New Delhi, Jan 24: A senior U.S. official has confirmed that the 25 per cent tariff levied against India for its Russian oil imports could soon be rescinded. Treasury Secretary Scott Bessent stated that a “path” exists to roll back the financial penalties, citing a dramatic reduction in the volume of Russian oil reaching Indian refineries.
The tariffs were part of a wider trade strategy by the Trump administration, which saw a 50 per cent total duty applied to various Indian imports. The U.S. Treasury now views the reduction in India’s reliance on Russian energy as a validation of its economic pressure.
“I would imagine that there is a path to take them off. So that’s a check and a huge success,” Bessent said, referring to the current status of the 25 per cent oil-related tariffs.

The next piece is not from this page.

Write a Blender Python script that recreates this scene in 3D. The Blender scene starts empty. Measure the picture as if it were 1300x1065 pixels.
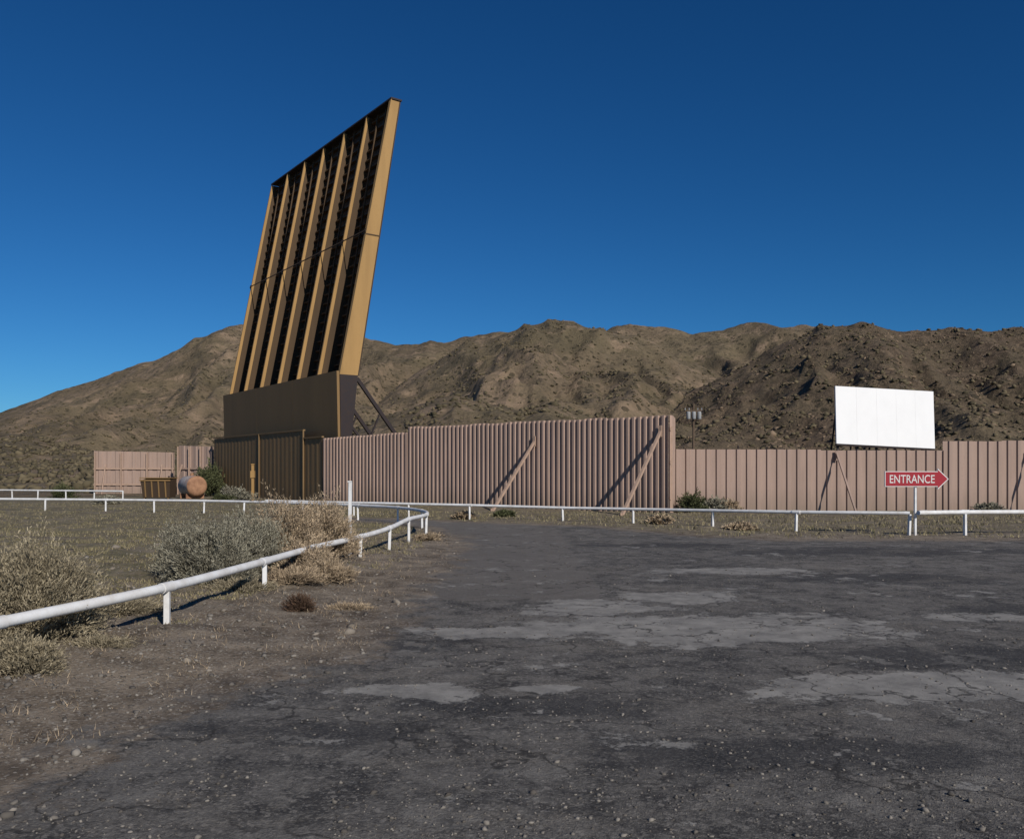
import bpy, math, random
import numpy as np
from mathutils import Vector
rng = np.random.default_rng(7)
random.seed(7)
scene = bpy.context.scene
F = 1100.0; H = 600.0; EYE = 1.6

# ------------------------------------------------------------------ noise
def hsh(ix, iy, seed):
    n = (ix*374761393 + iy*668265263 + seed*974711) & 0xffffffff
    n = ((n ^ (n >> 13))*1274126177) & 0xffffffff
    n = n ^ (n >> 16)
    return n/4294967295.0
def gn(x, y, seed=0):
    x = np.asarray(x, float); y = np.asarray(y, float)
    ix = np.floor(x).astype(np.int64); iy = np.floor(y).astype(np.int64)
    fx = x-ix; fy = y-iy
    u = fx**3*(fx*(fx*6-15)+10); v = fy**3*(fy*(fy*6-15)+10)
    def g(i, j, dx, dy):
        a = hsh(i, j, seed)*2*np.pi
        return np.cos(a)*dx+np.sin(a)*dy
    a = g(ix, iy, fx, fy); b = g(ix+1, iy, fx-1, fy)
    c = g(ix, iy+1, fx, fy-1); d = g(ix+1, iy+1, fx-1, fy-1)
    return 1.5*((a*(1-u)+b*u)*(1-v)+(c*(1-u)+d*u)*v)
def fbm(x, y, o=4, seed=0):
    s = 0; a = 1; t = 0
    for k in range(o):
        s = s+a*gn(x*2**k+k*13.7, y*2**k-k*7.3, seed+k); t += a; a *= .5
    return s/t
def ridged(x, y, o=4, seed=0):
    s = 0; a = 1; t = 0
    for k in range(o):
        s = s+a*(1-np.abs(gn(x*2**k+k*3.7, y*2**k+k*9.1, seed+k))*1.6); t += a; a *= .5
    return s/t
def sstep(a, b, x):
    t = np.clip((x-a)/(b-a), 0, 1); return t*t*(3-2*t)

# ------------------------------------------------------------------ mesh helpers
def mesh_np(name, V, Fc, mats, smooth=False, attrs=None, parent=None, midx=None):
    V = np.asarray(V, np.float32); Fc = np.asarray(Fc, np.int32)
    me = bpy.data.meshes.new(name)
    k = Fc.shape[1]; n = len(Fc)
    me.vertices.add(len(V)); me.vertices.foreach_set('co', V.ravel())
    me.loops.add(n*k); me.loops.foreach_set('vertex_index', Fc.ravel())
    me.polygons.add(n); me.polygons.foreach_set('loop_start', np.arange(0, n*k, k, dtype=np.int32))
    me.polygons.foreach_set('loop_total', np.full(n, k, np.int32))
    if smooth: me.polygons.foreach_set('use_smooth', np.ones(n, bool))
    me.update(calc_edges=True); me.validate()
    for an, av in (attrs or {}).items():
        av = np.asarray(av, np.float32)
        a = me.attributes.new(an, 'FLOAT', 'POINT'); a.data.foreach_set('value', av)
    for m in (mats if isinstance(mats, list) else [mats]): me.materials.append(m)
    ob = bpy.data.objects.new(name, me); scene.collection.objects.link(ob)
    if parent: ob.parent = parent
    return ob

class B:
    """simple quad/tri mesh builder"""
    def __init__(s): s.v = []; s.f = []; s.m = []
    def add(s, vs, fs, m=0):
        o = len(s.v); s.v += [tuple(map(float, p)) for p in vs]
        s.f += [tuple(i+o for i in f) for f in fs]; s.m += [m]*len(fs)
    def hexa(s, p, m=0):   # 8 points: bottom loop 0-3, top loop 4-7
        s.add(p, [(3,2,1,0),(4,5,6,7),(0,1,5,4),(1,2,6,5),(2,3,7,6),(3,0,4,7)], m)
    def box(s, c, sx, sy, sz, ang=0, m=0):
        ca, sa = math.cos(ang), math.sin(ang); P = []
        for dz in (-.5, .5):
            for dx, dy in ((-.5,-.5),(.5,-.5),(.5,.5),(-.5,.5)):
                x = dx*sx; y = dy*sy
                P.append((c[0]+x*ca-y*sa, c[1]+x*sa+y*ca, c[2]+dz*sz))
        s.hexa(P, m)
    def beam(s, p0, p1, w, h, up=(0,0,1), m=0):
        p0 = Vector(p0); p1 = Vector(p1); d = (p1-p0).normalized(); u = Vector(up)
        r = d.cross(u)
        if r.length < 1e-3: r = d.cross(Vector((1,0,0)))
        r.normalize(); u = r.cross(d).normalized()
        P = []
        for p in (p0, p1):
            for a, b in ((-.5,-.5),(.5,-.5),(.5,.5),(-.5,.5)): P.append(p+r*(a*w)+u*(b*h))
        s.hexa(P, m)
    def tube(s, pts, r, n=10, m=0, caps=True):
        pts = [Vector(p) for p in pts]; rs = r if isinstance(r, (list, tuple)) else [r]*len(pts)
        rings = []
        for i, p in enumerate(pts):
            d = (pts[min(i+1, len(pts)-1)]-pts[max(i-1, 0)]).normalized()
            a = Vector((0,0,1)) if abs(d.z) < .9 else Vector((1,0,0))
            x = d.cross(a).normalized(); y = x.cross(d).normalized()
            rings.append([p+(x*math.cos(t)+y*math.sin(t))*rs[i] for t in [2*math.pi*k/n for k in range(n)]])
        vs = [q for R in rings for q in R]; fs = []
        for i in range(len(pts)-1):
            for k in range(n):
                fs.append((i*n+k, i*n+(k+1) % n, (i+1)*n+(k+1) % n, (i+1)*n+k))
        if caps:
            fs.append(tuple(range(n))[::-1]); fs.append(tuple(range((len(pts)-1)*n, len(pts)*n)))
        s.add(vs, fs, m)
    def obj(s, name, mats, smooth=False, parent=None, bevel=0):
        me = bpy.data.meshes.new(name); me.from_pydata(s.v, [], s.f); me.update()
        for m in (mats if isinstance(mats, list) else [mats]): me.materials.append(m)
        me.polygons.foreach_set('material_index', s.m)
        if smooth: me.polygons.foreach_set('use_smooth', [True]*len(me.polygons)); 
        ob = bpy.data.objects.new(name, me); scene.collection.objects.link(ob)
        if smooth:
            try: me.set_sharp_from_angle(angle=math.radians(40))
            except Exception: pass
        if parent: ob.parent = parent
        if bevel:
            b = ob.modifiers.new('bevel', 'BEVEL'); b.width = bevel; b.segments = 2; b.limit_method = 'ANGLE'
        return ob
def empty(name):
    e = bpy.data.objects.new(name, None); scene.collection.objects.link(e); return e

# ------------------------------------------------------------------ material helpers
class M:
    def __init__(s, name, rough=.9):
        s.mat = bpy.data.materials.new(name); s.mat.use_nodes = True
        s.nt = s.mat.node_tree; s.b = s.nt.nodes['Principled BSDF']
        s.b.inputs['Roughness'].default_value = rough
        s.b.inputs['Specular IOR Level'].default_value = .25
        s.tc = s.nt.nodes.new('ShaderNodeTexCoord')
    def n(s, t, **kw):
        nd = s.nt.nodes.new(t)
        for k, v in kw.items(): setattr(nd, k, v)
        return nd
    def set(s, sock, v):
        if isinstance(v, bpy.types.NodeSocket): s.nt.links.new(v, sock)
        elif v is not None:
            if isinstance(v, (tuple, list)) and len(v) == 3 and sock.type == 'RGBA': v = (*v, 1)
            sock.default_value = v
    def mapc(s, scale=(1,1,1)):
        m = s.n('ShaderNodeMapping'); s.set(m.inputs['Vector'], s.tc.outputs['Object']); m.inputs['Scale'].default_value = scale
        return m.outputs[0]
    def noise(s, scale, detail=4, rough=.55, vec=None, dist=0):
        m = s.n('ShaderNodeTexNoise'); s.set(m.inputs['Vector'], vec or s.tc.outputs['Object'])
        m.inputs['Scale'].default_value = scale; m.inputs['Detail'].default_value = detail
        m.inputs['Roughness'].default_value = rough; m.inputs['Distortion'].default_value = dist
        return m.outputs['Fac']
    def vor(s, scale, out='Distance', vec=None, feature='F1'):
        m = s.n('ShaderNodeTexVoronoi', feature=feature); s.set(m.inputs['Vector'], vec or s.tc.outputs['Object'])
        m.inputs['Scale'].default_value = scale; return m.outputs[out]
    def rng(s, v, a, b, c=0, d=1):
        m = s.n('ShaderNodeMapRange'); s.set(m.inputs[0], v)
        for i, x in enumerate((a, b, c, d)): m.inputs[i+1].default_value = x
        return m.outputs[0]
    def math(s, op, a, b=None):
        m = s.n('ShaderNodeMath', operation=op); s.set(m.inputs[0], a); s.set(m.inputs[1], b); return m.outputs[0]
    def mix(s, f, a, b, mode='MIX'):
        m = s.n('ShaderNodeMix', data_type='RGBA', blend_type=mode)
        s.set(m.inputs[0], f); s.set(m.inputs[6], a); s.set(m.inputs[7], b); return m.outputs[2]
    def attr(s, name):
        a = s.n('ShaderNodeAttribute'); a.attribute_name = name; return a.outputs['Fac']
    def sep(s, v):
        m = s.n('ShaderNodeSeparateXYZ'); s.set(m.inputs[0], v); return m.outputs
    def col(s, c): s.set(s.b.inputs['Base Color'], c)
    def bump(s, h, strength=.5, dist=.02):
        m = s.n('ShaderNodeBump'); m.inputs['Strength'].default_value = strength; m.inputs['Distance'].default_value = dist
        s.set(m.inputs['Height'], h); s.nt.links.new(m.outputs[0], s.b.inputs['Normal'])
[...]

The U.S. administration had observed a sharp rise in Russian oil imports by India following the conflict in Ukraine, with levels jumping from roughly 3 per cent to nearly 20 per cent of refinery intake. Bessent noted that this trend has since reversed, leading to the current reconsiderations in Washington.
The Treasury Secretary also used the development to address the actions of European allies, who he claimed allowed “irony and stupidity” to guide their energy policies. He suggested that by buying refined products from India that originated in Russia, Europe was inadvertently funding the very conflict it sought to end.

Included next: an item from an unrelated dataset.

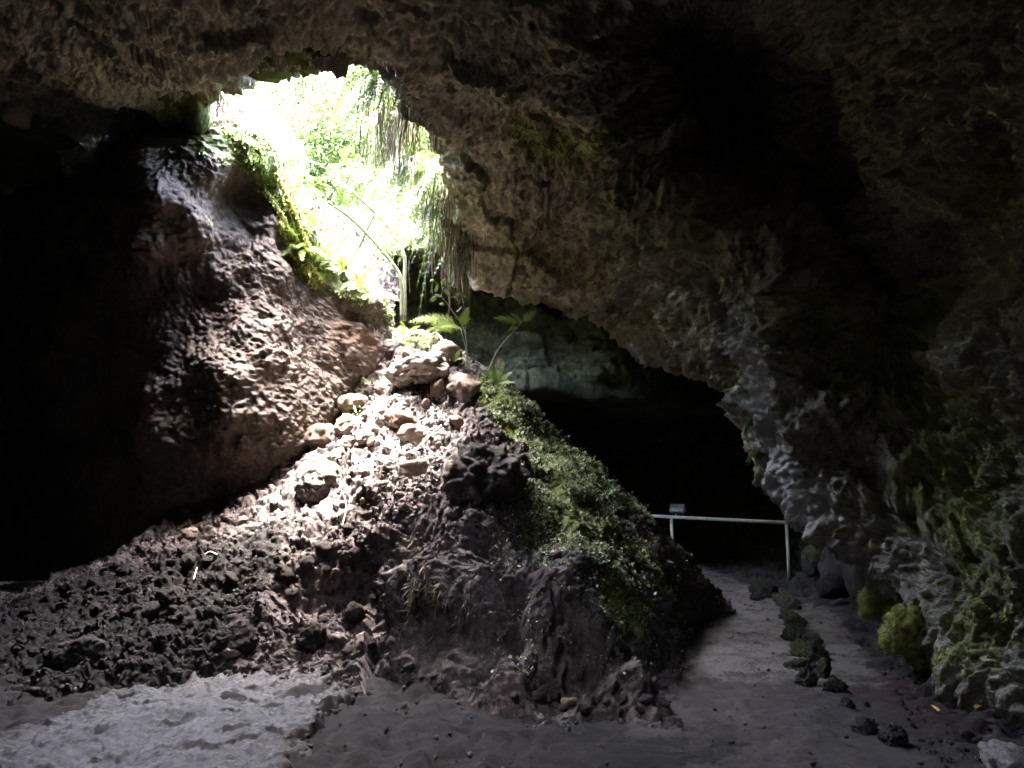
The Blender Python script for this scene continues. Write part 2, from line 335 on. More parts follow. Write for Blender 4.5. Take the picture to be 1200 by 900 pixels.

“I said there was an act of stupidity,” Bessent clarified when asked about his critique of European trade choices.
While New Delhi and the European Union move closer to finalizing a Free Trade Agreement, India continues to defend its sovereign right to manage its energy security. However, reports indicate that state-owned and private refiners in India have already scaled back their Russian crude orders, moving the country down the list of Moscow’s top fossil fuel customers.